**What is expected**
Provide an exact copy of the lines from the beginning of the records through the line that includes "PI = math.pi", and of no others.

□ □ □ □ □

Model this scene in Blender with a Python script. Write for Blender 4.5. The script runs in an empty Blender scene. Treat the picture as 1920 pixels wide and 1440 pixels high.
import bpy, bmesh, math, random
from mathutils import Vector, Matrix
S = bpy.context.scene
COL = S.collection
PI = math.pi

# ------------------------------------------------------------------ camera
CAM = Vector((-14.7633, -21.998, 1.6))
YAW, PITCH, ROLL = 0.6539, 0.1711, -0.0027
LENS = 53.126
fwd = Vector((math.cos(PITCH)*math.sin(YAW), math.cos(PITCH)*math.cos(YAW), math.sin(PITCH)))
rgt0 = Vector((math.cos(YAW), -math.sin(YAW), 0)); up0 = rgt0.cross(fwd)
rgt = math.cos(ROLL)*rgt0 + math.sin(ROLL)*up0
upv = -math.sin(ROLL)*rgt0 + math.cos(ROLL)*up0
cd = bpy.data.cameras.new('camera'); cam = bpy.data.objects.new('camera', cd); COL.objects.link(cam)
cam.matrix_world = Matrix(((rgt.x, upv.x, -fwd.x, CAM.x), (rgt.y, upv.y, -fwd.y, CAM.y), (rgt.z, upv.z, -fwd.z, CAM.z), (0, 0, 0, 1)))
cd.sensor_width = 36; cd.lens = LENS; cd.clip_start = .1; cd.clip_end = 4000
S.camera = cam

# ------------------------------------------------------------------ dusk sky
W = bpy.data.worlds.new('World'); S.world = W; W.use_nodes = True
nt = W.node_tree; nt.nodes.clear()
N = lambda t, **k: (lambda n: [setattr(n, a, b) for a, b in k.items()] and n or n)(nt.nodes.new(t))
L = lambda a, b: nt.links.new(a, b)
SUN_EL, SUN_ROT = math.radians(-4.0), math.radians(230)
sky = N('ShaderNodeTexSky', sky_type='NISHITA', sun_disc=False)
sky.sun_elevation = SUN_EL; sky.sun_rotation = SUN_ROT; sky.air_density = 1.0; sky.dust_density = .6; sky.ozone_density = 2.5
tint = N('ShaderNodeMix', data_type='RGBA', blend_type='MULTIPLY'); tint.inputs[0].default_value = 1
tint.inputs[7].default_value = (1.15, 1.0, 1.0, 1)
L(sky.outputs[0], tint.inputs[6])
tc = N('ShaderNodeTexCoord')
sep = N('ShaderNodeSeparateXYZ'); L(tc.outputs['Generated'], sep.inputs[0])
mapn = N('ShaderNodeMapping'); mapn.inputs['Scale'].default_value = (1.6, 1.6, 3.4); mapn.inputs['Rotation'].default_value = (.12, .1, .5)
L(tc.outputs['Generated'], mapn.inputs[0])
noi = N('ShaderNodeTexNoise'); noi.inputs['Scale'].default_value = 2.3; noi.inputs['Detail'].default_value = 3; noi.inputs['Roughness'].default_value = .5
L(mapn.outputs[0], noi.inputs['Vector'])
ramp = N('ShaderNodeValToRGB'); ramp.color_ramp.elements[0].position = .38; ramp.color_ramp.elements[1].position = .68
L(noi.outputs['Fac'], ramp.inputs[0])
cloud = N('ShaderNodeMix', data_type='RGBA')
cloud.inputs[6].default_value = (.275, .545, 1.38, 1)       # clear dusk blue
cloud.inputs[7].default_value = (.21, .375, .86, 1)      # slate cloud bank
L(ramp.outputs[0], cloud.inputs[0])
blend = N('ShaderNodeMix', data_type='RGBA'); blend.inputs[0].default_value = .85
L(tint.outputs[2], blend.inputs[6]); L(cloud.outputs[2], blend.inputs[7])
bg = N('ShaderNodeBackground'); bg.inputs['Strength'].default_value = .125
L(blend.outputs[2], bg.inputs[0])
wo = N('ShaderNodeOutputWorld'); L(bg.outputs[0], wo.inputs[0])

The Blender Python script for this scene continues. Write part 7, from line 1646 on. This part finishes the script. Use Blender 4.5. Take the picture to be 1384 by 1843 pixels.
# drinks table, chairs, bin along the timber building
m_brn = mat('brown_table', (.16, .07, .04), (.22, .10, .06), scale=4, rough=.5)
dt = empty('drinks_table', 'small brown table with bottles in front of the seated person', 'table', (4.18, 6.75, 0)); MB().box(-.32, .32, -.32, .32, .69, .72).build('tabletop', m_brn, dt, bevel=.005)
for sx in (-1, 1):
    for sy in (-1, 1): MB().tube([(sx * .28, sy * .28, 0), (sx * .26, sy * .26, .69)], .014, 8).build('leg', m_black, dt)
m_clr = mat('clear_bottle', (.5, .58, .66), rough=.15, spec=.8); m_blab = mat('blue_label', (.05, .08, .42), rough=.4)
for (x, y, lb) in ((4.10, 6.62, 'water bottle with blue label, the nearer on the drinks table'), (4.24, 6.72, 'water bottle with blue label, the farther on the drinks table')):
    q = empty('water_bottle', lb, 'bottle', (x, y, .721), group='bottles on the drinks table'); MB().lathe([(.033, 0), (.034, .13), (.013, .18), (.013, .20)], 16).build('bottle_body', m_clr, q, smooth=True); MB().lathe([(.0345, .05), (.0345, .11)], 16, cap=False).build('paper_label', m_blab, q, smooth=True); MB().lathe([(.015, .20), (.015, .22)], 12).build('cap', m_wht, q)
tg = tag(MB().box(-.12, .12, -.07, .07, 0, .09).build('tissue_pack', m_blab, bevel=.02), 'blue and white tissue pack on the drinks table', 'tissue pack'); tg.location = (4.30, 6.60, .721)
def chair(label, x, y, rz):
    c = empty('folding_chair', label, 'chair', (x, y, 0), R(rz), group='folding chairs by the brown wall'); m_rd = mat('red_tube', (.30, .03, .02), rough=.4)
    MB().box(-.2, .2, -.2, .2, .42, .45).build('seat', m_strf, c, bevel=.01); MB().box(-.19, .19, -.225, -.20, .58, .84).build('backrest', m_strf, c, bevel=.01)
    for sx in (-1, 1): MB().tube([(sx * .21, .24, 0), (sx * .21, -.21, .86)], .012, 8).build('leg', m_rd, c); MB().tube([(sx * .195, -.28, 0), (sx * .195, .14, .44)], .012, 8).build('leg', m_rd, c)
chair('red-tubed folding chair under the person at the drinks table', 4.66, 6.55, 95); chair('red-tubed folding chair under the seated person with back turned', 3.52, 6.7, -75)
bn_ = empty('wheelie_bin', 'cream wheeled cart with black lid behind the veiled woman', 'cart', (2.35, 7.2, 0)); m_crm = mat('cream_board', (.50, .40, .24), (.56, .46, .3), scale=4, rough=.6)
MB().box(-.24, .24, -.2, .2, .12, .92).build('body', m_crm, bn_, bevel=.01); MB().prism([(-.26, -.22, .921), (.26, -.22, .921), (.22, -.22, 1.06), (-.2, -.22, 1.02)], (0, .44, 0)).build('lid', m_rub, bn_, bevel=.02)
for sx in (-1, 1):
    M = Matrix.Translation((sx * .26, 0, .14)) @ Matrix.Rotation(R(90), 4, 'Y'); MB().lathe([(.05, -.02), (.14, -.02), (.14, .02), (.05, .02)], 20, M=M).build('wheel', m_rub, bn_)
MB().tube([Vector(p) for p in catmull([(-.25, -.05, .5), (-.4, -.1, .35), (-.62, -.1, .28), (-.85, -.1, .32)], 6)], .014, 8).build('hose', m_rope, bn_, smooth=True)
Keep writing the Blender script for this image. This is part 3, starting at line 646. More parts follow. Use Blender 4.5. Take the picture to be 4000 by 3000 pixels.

□ □ □ □ □

**Result below**
Model this scene in Blender with a Python script. Write for Blender 4.5. The script runs in an empty Blender scene. Treat the picture as 1920 pixels wide and 1440 pixels high.
import bpy, bmesh, math, random
from mathutils import Vector, Matrix
S = bpy.context.scene
COL = S.collection
PI = math.pi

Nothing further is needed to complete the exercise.